DATA EXCERPT

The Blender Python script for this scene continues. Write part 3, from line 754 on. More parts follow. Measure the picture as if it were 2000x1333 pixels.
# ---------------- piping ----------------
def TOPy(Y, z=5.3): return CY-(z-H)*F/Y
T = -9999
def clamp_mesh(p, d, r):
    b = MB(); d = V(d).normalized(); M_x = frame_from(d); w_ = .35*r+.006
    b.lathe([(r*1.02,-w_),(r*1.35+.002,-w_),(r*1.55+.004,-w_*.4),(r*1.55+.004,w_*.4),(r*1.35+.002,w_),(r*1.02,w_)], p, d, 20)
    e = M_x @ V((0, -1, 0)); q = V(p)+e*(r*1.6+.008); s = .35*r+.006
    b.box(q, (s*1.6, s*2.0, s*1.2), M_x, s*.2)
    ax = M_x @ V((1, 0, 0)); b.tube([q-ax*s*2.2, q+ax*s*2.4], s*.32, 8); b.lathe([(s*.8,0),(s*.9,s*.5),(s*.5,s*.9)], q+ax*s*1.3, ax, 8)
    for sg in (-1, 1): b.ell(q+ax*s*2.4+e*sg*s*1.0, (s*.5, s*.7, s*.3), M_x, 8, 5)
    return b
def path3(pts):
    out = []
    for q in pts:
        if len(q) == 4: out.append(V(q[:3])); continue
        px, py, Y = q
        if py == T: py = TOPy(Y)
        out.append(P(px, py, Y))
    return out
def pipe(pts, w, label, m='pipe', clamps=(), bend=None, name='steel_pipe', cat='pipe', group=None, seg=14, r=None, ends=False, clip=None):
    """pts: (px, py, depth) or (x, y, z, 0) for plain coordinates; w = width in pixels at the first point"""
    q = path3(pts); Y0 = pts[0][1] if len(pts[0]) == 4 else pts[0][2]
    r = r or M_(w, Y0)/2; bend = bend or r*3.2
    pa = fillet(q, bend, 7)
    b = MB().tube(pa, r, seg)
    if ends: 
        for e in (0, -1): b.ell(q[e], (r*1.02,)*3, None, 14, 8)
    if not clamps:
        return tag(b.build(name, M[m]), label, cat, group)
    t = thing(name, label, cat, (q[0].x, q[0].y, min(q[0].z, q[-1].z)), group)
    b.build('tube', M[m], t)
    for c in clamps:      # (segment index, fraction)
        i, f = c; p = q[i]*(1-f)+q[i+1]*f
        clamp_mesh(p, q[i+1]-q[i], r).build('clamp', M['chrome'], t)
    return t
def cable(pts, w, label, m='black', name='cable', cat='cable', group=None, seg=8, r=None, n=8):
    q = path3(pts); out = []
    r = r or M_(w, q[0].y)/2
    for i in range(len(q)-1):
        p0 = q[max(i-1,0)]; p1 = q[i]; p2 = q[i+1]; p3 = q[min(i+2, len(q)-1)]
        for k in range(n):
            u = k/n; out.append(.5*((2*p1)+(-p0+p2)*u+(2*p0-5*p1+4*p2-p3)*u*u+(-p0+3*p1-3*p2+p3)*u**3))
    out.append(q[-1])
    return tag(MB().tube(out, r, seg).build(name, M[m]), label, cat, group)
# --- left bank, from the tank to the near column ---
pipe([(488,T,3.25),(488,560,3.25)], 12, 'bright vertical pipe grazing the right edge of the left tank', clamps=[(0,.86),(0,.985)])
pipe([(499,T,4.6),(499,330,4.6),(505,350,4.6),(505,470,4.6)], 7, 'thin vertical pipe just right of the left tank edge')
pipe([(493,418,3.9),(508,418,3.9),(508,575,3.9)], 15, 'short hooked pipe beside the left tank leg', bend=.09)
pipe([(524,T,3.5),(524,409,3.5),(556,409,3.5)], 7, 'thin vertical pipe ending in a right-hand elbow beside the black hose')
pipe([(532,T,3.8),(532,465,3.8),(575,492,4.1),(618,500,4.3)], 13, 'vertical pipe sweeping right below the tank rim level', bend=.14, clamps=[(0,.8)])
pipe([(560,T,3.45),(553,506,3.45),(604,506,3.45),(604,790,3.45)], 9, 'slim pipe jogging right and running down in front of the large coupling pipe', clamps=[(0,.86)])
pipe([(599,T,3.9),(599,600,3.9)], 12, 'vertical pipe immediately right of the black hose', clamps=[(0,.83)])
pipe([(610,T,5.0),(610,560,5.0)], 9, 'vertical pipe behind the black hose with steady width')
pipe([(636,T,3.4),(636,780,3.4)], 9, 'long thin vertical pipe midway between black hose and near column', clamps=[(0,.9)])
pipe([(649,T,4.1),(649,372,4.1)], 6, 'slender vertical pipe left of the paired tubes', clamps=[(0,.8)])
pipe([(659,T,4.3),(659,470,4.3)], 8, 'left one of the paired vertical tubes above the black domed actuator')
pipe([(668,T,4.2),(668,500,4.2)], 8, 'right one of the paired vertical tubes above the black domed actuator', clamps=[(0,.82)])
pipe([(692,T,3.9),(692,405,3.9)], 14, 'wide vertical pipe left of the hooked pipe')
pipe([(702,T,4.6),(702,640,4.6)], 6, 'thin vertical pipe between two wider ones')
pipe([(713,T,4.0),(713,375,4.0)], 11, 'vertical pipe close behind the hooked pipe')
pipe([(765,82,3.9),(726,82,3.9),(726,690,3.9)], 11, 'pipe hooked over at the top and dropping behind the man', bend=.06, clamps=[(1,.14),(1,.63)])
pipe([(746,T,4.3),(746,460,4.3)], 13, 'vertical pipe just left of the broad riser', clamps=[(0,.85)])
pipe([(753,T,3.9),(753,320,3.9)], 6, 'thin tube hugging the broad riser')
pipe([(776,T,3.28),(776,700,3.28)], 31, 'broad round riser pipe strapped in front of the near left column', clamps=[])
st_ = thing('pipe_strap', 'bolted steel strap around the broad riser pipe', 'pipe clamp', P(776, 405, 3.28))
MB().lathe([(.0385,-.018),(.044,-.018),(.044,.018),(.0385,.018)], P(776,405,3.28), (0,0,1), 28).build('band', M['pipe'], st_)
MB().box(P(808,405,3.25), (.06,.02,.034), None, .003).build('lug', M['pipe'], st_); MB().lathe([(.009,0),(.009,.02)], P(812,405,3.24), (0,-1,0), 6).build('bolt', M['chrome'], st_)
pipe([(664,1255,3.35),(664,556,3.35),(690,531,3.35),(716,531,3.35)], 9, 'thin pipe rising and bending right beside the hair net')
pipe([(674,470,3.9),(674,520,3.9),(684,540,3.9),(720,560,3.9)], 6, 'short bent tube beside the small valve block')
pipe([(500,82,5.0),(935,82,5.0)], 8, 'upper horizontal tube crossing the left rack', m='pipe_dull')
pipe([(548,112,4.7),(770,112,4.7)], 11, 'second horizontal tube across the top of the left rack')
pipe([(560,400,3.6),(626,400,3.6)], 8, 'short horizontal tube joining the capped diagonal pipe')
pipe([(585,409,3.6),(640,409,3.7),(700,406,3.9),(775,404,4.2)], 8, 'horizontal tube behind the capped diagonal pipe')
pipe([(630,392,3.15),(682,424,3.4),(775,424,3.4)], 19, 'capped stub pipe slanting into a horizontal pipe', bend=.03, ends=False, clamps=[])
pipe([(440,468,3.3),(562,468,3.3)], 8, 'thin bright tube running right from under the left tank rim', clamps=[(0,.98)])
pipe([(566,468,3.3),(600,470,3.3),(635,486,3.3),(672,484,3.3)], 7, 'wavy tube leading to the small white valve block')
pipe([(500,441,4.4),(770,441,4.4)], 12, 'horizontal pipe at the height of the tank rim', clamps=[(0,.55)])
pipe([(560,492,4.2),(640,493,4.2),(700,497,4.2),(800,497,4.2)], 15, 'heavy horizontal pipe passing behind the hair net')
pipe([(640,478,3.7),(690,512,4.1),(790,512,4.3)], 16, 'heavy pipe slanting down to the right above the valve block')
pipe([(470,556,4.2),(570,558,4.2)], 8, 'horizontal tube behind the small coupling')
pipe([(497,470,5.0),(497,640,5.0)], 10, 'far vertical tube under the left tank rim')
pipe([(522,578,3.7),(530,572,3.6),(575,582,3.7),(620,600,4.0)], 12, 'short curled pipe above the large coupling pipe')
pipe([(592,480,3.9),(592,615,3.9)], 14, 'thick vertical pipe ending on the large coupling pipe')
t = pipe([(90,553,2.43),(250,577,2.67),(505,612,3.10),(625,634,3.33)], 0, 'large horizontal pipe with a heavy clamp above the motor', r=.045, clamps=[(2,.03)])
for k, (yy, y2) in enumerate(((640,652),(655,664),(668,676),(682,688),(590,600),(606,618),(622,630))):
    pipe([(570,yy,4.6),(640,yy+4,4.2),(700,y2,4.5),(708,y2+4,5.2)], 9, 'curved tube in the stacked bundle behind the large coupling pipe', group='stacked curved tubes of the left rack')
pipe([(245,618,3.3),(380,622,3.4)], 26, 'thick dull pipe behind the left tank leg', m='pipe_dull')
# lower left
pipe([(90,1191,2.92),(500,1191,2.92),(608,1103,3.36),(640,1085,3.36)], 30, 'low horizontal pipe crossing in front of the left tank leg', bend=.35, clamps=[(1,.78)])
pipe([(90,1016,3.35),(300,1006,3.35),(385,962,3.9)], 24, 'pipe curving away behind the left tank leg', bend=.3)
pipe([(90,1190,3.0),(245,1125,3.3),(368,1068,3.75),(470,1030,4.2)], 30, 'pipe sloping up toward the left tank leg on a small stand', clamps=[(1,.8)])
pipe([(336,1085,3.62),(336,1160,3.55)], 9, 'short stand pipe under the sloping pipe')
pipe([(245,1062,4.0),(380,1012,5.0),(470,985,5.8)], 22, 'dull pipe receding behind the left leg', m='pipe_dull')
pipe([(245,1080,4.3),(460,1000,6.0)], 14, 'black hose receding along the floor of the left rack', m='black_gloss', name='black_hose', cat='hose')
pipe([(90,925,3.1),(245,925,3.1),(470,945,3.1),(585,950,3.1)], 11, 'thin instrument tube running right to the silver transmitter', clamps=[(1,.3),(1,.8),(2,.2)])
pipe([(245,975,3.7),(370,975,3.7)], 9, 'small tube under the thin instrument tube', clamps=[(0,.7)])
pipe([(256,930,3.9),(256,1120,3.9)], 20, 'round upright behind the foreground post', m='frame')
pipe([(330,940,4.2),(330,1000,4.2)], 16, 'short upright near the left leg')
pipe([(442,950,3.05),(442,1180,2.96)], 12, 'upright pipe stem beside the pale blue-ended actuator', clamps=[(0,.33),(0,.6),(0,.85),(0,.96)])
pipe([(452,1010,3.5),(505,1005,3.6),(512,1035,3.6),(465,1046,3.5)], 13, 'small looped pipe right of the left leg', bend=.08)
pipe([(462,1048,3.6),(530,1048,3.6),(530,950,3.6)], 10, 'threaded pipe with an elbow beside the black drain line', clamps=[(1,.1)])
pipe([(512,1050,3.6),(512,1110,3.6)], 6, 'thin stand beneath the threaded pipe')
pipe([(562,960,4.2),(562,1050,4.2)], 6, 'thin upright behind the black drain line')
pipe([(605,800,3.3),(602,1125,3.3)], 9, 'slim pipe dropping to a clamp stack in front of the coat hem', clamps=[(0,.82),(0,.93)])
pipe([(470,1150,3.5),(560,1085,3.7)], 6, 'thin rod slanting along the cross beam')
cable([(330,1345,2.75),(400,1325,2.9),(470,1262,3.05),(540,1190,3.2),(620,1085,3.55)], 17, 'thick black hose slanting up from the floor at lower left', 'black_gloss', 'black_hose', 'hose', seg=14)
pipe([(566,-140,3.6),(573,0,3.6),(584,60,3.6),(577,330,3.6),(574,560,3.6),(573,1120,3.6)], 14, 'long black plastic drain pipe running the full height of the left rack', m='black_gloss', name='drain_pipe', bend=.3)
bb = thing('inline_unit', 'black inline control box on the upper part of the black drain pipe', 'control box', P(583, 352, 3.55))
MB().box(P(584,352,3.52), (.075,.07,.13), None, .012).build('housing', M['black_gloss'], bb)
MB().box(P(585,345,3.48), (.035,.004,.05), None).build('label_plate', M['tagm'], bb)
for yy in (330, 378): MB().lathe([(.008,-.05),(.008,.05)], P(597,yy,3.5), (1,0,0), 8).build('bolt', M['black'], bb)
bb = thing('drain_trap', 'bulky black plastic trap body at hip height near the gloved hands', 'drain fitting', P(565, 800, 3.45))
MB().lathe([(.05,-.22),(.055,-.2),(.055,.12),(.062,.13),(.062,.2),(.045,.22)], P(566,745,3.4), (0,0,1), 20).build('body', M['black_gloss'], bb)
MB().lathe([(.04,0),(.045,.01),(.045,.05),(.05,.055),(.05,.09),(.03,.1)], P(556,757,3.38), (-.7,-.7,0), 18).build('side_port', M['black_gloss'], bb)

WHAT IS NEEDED
Search the lines for "part". Copy each line that has it.

TASK SOLUTION
The Blender Python script for this scene continues. Write part 3, from line 754 on. More parts follow. Measure the picture as if it were 2000x1333 pixels.
bb = thing('inline_unit', 'black inline control box on the upper part of the black drain pipe', 'control box', P(583, 352, 3.55))